His office also contained a shop which sold essential travel accessories including guide books, luggage, telescopes and footwear. Under John ‘S leadership Thomas Cook & son ministered to royalty, transported a British army up the Nile, arranged travels for maharajas and pilgrims, invaded the new world, established a unique position in Egypt and became an international adjunct of the British Empire. John Mason Cook not only promoted, but even led, excursions to the Middle East where he was described as “the second-greatest man in Egypt”.
Did he ever meet the Italian photographer Antonio Beato, who earned his life and reputation producing photographs for tourists and scholars? Antonio, famous for his views of the architecture and landscapes of Egypt and other locations in the Mediterranean region, was the younger brother of Felice Beato (1832 – 1909), also a photographer, specially celebrated for his color hand painted prints produced in Yokohama, Japan. Little is known of Antonio Beato’s early years, but he was probably born in Venetian territory. Because of the existence of many photographs signed “Felice Antonio Beato” and “Felice A. Beato”, it was long assumed that they were created by a single photographer who, somehow, managed to be in two places as distant as Egypt and Japan at the same time.
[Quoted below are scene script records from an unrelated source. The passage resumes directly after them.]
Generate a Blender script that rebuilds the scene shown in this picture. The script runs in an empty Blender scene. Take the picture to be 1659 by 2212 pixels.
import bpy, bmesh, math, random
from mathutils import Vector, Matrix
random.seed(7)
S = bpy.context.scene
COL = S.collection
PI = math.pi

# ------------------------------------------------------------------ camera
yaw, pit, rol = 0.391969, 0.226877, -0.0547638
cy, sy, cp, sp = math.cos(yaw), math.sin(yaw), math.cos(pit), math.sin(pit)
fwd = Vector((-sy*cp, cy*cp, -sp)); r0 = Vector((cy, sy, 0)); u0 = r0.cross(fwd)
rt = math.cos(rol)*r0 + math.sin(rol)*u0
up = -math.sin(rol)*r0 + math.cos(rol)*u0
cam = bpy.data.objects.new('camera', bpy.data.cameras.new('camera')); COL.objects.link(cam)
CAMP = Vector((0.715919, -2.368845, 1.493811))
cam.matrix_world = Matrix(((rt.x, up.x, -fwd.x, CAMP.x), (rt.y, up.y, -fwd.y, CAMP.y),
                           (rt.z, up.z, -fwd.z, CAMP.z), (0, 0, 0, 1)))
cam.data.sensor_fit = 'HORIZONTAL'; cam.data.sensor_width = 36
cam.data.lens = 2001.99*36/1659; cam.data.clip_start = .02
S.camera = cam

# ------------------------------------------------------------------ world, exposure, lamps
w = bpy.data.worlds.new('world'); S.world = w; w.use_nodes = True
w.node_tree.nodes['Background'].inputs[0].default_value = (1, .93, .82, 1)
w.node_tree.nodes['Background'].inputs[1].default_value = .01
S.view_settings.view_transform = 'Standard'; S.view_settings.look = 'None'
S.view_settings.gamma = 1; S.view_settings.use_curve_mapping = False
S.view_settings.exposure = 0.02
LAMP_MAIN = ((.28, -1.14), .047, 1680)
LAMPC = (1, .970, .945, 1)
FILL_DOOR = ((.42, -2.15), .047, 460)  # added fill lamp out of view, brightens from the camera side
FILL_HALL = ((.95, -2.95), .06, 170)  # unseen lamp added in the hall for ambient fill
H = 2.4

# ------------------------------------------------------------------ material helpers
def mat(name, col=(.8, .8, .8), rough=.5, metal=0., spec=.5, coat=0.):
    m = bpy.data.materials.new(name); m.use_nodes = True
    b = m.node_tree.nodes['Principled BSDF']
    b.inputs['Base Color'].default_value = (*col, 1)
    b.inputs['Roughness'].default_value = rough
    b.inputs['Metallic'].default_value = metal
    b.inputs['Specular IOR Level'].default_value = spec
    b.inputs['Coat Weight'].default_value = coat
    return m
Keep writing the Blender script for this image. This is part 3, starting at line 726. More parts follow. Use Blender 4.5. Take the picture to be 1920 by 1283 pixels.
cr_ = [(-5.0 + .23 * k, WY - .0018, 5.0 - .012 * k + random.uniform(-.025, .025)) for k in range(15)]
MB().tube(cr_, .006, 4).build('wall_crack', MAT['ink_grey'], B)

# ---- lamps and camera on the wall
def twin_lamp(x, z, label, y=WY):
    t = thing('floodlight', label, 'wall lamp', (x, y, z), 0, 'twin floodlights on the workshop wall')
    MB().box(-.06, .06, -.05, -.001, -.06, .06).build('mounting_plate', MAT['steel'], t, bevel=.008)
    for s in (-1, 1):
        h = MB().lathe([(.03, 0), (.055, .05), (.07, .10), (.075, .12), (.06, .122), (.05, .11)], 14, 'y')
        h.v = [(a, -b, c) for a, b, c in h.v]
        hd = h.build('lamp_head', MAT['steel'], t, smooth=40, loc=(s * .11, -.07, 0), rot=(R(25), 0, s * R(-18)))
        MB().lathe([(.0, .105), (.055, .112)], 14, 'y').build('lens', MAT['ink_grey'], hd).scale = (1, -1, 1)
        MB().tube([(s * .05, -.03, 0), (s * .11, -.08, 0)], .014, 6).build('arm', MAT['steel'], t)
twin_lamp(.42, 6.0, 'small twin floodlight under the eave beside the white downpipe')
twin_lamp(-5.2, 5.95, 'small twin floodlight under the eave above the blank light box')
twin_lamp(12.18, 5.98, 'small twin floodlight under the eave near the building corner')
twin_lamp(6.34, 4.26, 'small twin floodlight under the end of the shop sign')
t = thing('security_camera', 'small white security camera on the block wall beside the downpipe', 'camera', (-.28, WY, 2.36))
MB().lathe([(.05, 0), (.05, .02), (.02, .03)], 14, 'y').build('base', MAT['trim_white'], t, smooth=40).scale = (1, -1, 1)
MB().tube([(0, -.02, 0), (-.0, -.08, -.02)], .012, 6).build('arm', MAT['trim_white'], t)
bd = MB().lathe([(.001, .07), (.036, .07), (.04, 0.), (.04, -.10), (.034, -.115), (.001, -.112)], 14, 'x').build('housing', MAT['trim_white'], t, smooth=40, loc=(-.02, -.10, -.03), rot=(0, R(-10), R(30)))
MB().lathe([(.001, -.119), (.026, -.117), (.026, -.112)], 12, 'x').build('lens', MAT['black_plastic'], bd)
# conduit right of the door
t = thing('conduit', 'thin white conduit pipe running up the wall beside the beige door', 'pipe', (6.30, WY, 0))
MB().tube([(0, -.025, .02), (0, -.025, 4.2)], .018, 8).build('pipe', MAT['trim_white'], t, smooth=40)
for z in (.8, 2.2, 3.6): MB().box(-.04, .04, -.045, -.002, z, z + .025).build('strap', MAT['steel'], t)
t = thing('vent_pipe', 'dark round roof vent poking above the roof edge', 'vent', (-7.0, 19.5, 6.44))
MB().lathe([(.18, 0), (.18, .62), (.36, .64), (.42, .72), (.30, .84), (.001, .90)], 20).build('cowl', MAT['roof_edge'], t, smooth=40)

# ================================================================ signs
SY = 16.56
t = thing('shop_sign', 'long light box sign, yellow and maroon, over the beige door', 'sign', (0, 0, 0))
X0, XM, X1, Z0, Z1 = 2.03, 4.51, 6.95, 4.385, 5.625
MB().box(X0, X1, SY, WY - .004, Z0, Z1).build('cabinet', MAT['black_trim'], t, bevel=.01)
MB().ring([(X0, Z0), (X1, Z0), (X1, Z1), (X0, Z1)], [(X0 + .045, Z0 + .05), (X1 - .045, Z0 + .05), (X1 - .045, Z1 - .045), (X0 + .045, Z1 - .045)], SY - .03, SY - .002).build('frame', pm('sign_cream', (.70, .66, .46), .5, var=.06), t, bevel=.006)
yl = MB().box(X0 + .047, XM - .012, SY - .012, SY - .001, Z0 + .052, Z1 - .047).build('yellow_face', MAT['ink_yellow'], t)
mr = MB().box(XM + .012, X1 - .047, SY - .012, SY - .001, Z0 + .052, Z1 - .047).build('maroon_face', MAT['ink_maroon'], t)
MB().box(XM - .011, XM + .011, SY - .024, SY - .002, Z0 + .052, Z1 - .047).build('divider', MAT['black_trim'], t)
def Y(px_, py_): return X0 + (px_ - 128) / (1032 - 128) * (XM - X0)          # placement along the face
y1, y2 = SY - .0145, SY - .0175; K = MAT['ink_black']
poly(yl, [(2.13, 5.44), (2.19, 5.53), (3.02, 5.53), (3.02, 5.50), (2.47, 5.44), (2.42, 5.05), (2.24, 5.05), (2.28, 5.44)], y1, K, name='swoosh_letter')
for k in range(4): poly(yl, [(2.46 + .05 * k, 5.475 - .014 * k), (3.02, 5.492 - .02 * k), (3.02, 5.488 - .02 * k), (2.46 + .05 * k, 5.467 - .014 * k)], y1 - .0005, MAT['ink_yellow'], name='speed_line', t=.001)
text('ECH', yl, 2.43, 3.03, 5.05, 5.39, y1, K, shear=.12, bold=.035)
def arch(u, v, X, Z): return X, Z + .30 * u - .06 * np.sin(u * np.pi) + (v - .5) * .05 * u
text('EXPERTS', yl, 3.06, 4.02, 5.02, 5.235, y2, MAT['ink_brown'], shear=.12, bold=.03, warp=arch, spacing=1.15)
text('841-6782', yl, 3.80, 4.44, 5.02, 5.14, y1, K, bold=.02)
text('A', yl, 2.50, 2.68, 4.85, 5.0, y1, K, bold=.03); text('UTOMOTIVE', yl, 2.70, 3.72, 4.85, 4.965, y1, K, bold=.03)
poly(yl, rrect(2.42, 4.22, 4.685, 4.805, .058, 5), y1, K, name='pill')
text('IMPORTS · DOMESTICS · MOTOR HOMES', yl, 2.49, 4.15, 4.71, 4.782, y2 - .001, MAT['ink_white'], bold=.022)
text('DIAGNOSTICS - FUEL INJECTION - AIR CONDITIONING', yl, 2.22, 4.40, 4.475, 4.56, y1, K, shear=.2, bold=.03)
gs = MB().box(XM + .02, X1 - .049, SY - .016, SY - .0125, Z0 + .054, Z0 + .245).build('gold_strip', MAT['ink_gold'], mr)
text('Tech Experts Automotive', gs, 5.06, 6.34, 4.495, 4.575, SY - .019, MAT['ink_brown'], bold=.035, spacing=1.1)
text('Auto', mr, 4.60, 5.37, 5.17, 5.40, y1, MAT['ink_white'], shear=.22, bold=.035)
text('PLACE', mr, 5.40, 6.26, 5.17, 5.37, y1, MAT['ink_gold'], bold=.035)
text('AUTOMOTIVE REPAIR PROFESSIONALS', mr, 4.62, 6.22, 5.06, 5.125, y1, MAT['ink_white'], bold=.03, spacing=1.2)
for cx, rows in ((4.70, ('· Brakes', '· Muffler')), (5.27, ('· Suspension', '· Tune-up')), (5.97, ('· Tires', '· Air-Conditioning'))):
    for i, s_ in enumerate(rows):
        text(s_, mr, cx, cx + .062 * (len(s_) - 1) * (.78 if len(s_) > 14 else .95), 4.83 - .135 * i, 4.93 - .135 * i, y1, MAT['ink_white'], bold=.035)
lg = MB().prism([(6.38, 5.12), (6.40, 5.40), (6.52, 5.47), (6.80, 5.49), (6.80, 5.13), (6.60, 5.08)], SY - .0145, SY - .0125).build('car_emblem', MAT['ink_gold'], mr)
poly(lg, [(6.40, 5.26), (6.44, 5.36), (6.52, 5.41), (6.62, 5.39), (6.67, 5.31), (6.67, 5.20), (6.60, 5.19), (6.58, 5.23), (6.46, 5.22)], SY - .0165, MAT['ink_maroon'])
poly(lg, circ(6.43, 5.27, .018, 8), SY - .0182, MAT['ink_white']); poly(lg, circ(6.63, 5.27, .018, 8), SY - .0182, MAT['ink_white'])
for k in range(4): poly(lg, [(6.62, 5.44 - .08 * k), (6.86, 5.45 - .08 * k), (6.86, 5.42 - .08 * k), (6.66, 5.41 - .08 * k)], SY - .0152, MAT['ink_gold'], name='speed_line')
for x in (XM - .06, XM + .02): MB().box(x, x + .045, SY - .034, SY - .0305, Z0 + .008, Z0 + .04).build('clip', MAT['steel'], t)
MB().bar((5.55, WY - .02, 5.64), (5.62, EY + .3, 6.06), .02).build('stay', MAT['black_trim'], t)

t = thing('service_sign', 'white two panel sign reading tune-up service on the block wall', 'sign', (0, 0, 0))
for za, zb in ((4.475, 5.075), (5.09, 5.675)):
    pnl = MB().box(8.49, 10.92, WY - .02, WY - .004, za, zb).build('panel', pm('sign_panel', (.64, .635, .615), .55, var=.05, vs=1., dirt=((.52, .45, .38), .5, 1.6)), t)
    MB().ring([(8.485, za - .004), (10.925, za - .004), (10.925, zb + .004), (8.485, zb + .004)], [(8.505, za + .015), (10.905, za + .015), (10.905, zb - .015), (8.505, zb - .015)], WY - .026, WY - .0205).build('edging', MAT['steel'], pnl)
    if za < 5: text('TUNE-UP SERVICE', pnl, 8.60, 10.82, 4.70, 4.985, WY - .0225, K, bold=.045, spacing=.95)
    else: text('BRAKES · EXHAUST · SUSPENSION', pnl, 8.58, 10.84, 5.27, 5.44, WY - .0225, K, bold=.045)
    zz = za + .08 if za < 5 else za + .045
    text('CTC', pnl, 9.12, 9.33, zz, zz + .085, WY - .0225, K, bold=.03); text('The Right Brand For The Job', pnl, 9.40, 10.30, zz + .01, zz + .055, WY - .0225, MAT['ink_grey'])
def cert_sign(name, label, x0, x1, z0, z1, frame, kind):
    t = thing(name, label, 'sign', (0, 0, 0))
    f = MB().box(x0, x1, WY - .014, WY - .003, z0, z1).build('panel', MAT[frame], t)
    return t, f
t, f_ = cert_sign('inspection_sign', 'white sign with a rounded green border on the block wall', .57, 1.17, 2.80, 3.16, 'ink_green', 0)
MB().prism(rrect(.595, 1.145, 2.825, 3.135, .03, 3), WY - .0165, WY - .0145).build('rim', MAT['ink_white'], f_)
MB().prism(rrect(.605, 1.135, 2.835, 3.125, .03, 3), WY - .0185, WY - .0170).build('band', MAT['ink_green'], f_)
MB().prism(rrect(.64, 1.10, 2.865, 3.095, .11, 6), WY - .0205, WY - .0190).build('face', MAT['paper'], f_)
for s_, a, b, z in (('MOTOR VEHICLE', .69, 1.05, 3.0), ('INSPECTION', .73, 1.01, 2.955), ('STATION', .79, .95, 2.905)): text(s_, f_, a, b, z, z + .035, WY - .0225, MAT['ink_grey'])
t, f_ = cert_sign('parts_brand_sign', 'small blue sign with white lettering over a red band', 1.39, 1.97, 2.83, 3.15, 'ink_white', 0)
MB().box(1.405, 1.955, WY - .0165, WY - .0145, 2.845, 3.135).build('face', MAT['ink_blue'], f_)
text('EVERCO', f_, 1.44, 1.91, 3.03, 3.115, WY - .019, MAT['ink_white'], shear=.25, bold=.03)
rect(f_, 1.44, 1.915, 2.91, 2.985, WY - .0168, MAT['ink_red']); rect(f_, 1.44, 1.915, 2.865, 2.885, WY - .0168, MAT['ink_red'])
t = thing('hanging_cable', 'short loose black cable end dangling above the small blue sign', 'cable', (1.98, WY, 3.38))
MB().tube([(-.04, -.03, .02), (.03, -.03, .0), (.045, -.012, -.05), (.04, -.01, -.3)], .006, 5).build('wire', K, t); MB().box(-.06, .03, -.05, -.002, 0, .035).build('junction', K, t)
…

Only in 1983 it was shown by two Italian photography historians Paolo Costantini and Italo Zannier that “Felice Antonio Beato” represented two brothers who only incidentally worked together, sharing a signature. Antonio often used also the French version of his given name, going by Antoine, because Egypt, where he mostly lived, had a large French-speaking population.
In 1853 or 1854 Antonio’s brother and James Robertson formed a partnership called “Robertson & Beato”. Antonio joined them on photographic expeditions to / IN Malta in 1854 or 1856 and to Greece and Jerusalem in 1857. A number of the firm’s photographs produced in the 1850s are signed “Robertson, Beato and Co.” and it is believed that the “and Co.” refers to Antonio. In July 1858 Antonio arrived in Calcutta to join Felice who had been in India since the beginning of the year photographing the aftermath of the Indian Rebellion of the previous year. Antonio also photographed in India until December 1859 when he left Calcutta, probably for health reasons, and headed for Malta. He eventually went to Cairo in 1860 where he spent two years before moving to Luxor where he opened a photographic studio in 1862 and began producing tourist images of the people and architectural sites of the area.
Antonio Beato died in Luxor in 1906. His widow announced his death and published an announcement for the sale of the house, atelier and photographic equipment at the same time.